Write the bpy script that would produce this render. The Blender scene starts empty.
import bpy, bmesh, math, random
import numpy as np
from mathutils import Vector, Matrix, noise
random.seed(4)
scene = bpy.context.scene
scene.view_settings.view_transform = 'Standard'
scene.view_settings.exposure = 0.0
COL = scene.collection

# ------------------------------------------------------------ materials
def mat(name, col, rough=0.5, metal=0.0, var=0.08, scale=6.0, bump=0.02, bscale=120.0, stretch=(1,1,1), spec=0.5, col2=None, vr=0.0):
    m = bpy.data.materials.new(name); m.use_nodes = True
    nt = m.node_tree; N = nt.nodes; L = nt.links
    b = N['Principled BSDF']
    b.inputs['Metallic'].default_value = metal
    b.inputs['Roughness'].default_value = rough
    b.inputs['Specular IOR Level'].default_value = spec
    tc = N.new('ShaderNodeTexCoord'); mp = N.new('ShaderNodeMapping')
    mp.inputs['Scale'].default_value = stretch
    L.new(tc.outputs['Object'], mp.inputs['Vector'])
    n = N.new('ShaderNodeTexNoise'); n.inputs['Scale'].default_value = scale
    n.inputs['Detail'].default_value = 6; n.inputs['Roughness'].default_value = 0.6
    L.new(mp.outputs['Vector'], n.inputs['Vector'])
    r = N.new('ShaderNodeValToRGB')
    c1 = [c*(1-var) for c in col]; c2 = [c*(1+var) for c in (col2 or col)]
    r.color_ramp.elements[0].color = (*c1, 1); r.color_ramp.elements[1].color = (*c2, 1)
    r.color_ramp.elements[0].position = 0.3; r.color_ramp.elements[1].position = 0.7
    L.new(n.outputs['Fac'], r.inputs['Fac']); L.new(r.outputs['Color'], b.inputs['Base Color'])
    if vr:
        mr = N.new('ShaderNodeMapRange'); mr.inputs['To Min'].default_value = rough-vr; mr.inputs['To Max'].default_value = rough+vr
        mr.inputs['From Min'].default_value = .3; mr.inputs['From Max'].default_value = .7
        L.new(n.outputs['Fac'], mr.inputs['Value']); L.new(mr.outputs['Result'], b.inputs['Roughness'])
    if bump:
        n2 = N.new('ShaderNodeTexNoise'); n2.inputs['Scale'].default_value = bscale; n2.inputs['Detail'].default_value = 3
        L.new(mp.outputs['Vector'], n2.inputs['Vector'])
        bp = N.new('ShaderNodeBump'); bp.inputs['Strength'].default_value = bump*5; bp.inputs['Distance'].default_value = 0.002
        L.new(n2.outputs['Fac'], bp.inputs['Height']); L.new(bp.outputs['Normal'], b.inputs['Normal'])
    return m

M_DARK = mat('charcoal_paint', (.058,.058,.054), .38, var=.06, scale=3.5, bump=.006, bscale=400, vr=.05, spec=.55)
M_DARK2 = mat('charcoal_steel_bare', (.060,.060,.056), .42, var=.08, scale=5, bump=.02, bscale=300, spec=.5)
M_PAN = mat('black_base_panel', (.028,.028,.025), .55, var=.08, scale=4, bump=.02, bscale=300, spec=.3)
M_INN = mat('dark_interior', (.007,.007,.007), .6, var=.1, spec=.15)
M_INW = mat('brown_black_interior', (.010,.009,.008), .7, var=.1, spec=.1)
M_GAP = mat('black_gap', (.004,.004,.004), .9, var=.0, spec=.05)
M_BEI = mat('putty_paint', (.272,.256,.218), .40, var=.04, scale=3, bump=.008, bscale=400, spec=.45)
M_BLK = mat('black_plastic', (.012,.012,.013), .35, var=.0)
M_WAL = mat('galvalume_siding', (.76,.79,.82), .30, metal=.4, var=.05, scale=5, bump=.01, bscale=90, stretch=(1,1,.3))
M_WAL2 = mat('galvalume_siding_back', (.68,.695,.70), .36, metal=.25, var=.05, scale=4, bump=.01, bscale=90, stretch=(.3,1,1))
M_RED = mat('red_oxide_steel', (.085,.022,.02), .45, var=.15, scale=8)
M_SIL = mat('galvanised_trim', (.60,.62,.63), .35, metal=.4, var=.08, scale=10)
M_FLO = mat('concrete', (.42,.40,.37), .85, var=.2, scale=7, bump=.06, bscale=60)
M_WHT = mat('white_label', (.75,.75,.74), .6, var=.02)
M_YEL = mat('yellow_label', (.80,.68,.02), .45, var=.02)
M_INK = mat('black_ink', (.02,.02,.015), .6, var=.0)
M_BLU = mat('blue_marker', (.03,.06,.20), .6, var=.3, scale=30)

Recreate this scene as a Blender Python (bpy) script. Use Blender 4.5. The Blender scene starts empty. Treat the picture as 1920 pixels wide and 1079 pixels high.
===
PROBLEM TO SOLVE
Reproduce exactly the lines that run from the start of the records to the line with "COL = scene.collection", both included.

THE RESPONSE
Write the bpy script that would produce this render. The Blender scene starts empty.
import bpy, bmesh, math, random
import numpy as np
from mathutils import Vector, Matrix, noise
random.seed(4)
scene = bpy.context.scene
scene.view_settings.view_transform = 'Standard'
scene.view_settings.exposure = 0.0
COL = scene.collection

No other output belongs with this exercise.